O “Soft Power Sagrado” nasceu dos beats do Serial. O próximo já terá uma maior colaboração, nesse campo — com mais dicas — do Berna e do Score?

Serial — Sim, nós somos um grupo. Este primeiro disco, de facto, ficou um bocado condicionado pelo facto de serem beats já antigos, em que não houve uma grande oportunidade de traçar uma identidade para nós enquanto grupo. Não era bem um disco como estes que queria fazer neste momento. Conseguimos encontrar a coesão, mas não quer dizer que seja o que vamos fazer no futuro. O próximo disco de Pro’seeds vai ser diferente. Este primeiro disco esteve no tubo de ensaio para ver como as coisas corriam. No próximo queremos ter uma linguagem própria e é isso que estamos a fazer neste momento: um brainstorming a tentar descobrir o caminho.
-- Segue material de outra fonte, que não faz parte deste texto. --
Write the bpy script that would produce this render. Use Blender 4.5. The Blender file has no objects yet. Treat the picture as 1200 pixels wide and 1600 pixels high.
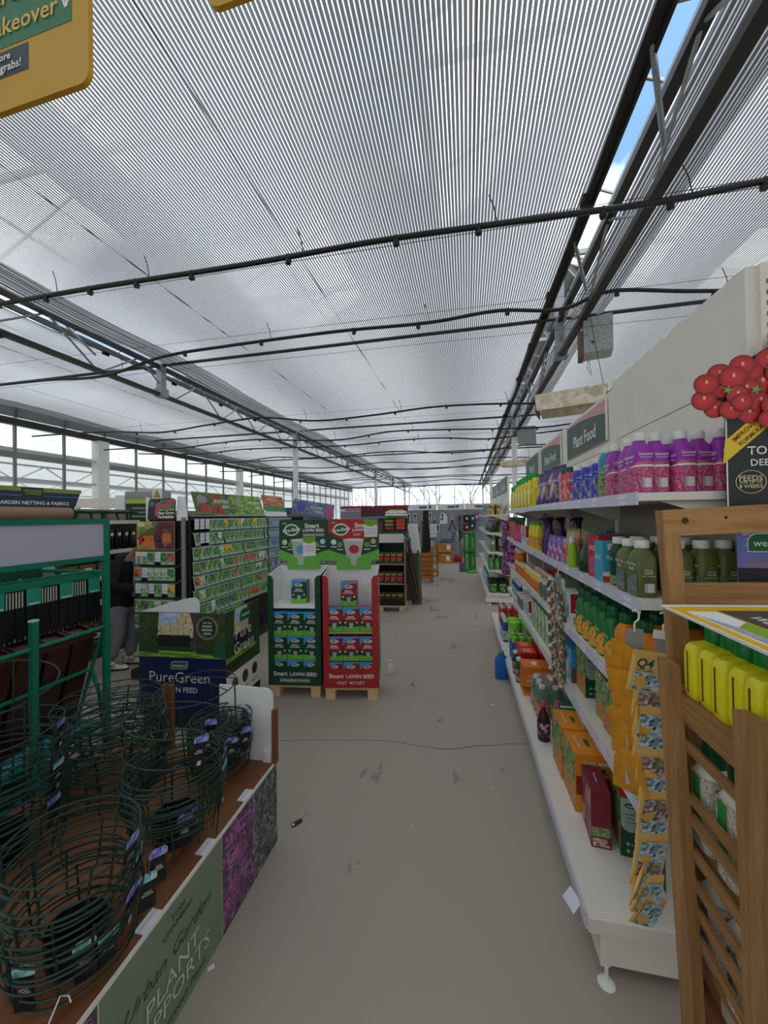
import bpy, bmesh, math, random
from math import sin, cos, pi, radians, atan
from mathutils import Matrix, Vector
random.seed(7)
SC = bpy.context.scene
COL = SC.collection

# ------------------------------------------------------------------ camera
EYE = 1.6
cam_d = bpy.data.cameras.new('camera')
cam_d.sensor_fit = 'HORIZONTAL'
cam_d.sensor_width = 36.0
cam_d.lens = 36.0 * 590.0 / 1200.0
cam_d.clip_start = 0.05
cam_d.clip_end = 400
cam = bpy.data.objects.new('camera', cam_d)
COL.objects.link(cam)
cam.location = (0, 0, EYE)
cam.rotation_euler = (Matrix.Rotation(atan(119 / 590), 3, 'Z') @ Matrix.Rotation(pi / 2 + atan(6.8 / 590), 3, 'X') @ Matrix.Rotation(-0.015, 3, 'Z')).to_euler()
SC.camera = cam

# ------------------------------------------------------------------ view + sky
SC.view_settings.view_transform = 'Standard'
SC.view_settings.look = 'None'
SC.view_settings.gamma = 1.0
SC.view_settings.use_curve_mapping = False
SC.view_settings.exposure = 1.4
world = bpy.data.worlds.new('overcast_sky')
SC.world = world
world.use_nodes = True
wn, wl = world.node_tree.nodes, world.node_tree.links
wn.clear()
w_out = wn.new('ShaderNodeOutputWorld')
w_bg = wn.new('ShaderNodeBackground')
w_tc = wn.new('ShaderNodeTexCoord')
w_no = wn.new('ShaderNodeTexNoise')
w_no.inputs['Scale'].default_value = 2.3
w_no.inputs['Detail'].default_value = 6
w_no.inputs['Roughness'].default_value = 0.55
w_rp = wn.new('ShaderNodeValToRGB')
w_rp.color_ramp.elements[0].position = 0.43
w_rp.color_ramp.elements[0].color = (0.075, 0.135, 0.245, 1)
w_rp.color_ramp.elements[1].position = 0.57
w_rp.color_ramp.elements[1].color = (1.0, 0.98, 0.935, 1)
w_mp = wn.new('ShaderNodeMapping')
w_mp.inputs['Location'].default_value = (3.37 * 1.7, 6.93, 2.7)
wl.new(w_tc.outputs['Generated'], w_mp.inputs['Vector'])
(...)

Berna — Olha, isto é a resposta politicamente correta. A verdade é que ultimamente só saímos à noite (risos). Estivemos muito tempo à volta do disco e quando saiu foi um bocado de descompressão, como aqueles camiões quando fazem 2000 quilómetros.
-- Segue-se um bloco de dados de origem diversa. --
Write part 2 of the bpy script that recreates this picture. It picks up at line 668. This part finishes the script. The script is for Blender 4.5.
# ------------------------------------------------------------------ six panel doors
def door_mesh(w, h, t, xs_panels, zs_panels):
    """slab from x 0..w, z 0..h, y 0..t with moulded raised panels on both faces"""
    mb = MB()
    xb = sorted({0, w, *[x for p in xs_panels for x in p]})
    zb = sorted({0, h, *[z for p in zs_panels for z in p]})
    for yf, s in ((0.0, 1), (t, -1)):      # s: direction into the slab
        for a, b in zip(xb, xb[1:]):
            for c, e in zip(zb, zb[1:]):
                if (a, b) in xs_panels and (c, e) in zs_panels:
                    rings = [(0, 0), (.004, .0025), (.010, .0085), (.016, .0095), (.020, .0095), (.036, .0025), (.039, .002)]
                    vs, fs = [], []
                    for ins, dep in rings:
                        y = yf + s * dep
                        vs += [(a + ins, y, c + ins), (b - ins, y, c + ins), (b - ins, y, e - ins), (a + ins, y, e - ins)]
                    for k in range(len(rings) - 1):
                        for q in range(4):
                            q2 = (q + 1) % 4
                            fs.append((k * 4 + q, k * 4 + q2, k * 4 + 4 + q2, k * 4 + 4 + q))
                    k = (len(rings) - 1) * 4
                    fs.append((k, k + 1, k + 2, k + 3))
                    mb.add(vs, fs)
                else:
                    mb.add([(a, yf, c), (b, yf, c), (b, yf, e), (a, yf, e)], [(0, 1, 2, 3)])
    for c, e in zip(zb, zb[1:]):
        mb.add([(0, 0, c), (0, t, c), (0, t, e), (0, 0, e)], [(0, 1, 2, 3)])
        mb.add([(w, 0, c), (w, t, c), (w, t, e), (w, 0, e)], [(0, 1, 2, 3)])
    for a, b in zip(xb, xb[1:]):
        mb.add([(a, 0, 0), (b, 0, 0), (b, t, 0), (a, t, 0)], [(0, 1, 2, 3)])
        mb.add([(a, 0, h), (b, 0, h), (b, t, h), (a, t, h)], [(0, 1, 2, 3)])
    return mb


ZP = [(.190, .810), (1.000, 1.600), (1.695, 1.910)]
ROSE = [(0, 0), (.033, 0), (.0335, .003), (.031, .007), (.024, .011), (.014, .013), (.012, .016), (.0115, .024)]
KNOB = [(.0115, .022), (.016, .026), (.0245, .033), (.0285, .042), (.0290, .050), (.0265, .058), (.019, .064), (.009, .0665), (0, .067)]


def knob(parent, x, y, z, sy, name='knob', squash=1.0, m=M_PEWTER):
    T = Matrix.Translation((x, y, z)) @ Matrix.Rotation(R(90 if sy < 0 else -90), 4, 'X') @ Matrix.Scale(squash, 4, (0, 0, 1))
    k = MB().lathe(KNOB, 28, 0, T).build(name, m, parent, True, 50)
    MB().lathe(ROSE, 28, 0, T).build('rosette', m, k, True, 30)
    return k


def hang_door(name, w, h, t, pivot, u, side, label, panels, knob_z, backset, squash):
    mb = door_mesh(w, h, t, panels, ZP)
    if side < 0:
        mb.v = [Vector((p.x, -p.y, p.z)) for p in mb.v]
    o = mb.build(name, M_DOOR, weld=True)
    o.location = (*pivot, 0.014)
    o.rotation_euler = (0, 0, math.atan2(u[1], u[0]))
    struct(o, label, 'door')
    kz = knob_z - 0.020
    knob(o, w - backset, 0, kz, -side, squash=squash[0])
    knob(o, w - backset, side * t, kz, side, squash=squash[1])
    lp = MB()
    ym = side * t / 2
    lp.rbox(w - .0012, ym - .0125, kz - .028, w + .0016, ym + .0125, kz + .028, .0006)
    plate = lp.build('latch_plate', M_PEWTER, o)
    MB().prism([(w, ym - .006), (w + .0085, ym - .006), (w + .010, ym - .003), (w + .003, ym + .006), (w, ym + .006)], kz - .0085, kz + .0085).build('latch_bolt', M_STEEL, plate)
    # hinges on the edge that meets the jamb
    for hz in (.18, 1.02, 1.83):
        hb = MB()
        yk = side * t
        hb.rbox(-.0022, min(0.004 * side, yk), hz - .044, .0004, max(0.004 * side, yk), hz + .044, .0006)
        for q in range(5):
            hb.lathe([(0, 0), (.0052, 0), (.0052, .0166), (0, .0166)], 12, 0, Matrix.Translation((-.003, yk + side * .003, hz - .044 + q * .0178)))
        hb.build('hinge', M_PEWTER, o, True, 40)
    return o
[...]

Score — Agora estamos a relaxar para poder ir para o próximo trabalho com as ideias no sítio. Podermos sentar-nos e estar a pensar no que fizemos e no que não fizemos.

 

“Esse anúncio dos Mind Da Gap acabarem foi um grande mal-entendido… o que posso dizer é que as coisas não estavam muito bem em termos de criação e não estávamos a trabalhar em nada (…) Mas eu não quero fechar as portas aos Mind Da Gap e acredito que as coisas podem melhorar” — Serial

 

Serial, com o anunciado fim dos Mind Da Gap também sentes que a tua cabeça fica livre para te concentrares a 120 por cento em Pro’seeds?

Serial — Esse anúncio de os Mind Da Gap acabarem foi um grande mal-entendido… o que posso dizer é que as coisas não estavam muito bem em termos de criação e não estávamos a trabalhar em nada. Nem sequer havia projeto para fazermos alguma coisa. Por um lado, o que dizes é verdade, mas eu não quero fechar as portas aos Mind Da Gap e acredito que as coisas podem melhorar. Não sei bem o que responder a isso…

 

Achas que vais passar a ter um outro foco para trabalhar com Pro’seeds?

Serial — Não, o foco é o mesmo! Podes ter vários projetos e estares focado em todos. Isso não é por aí.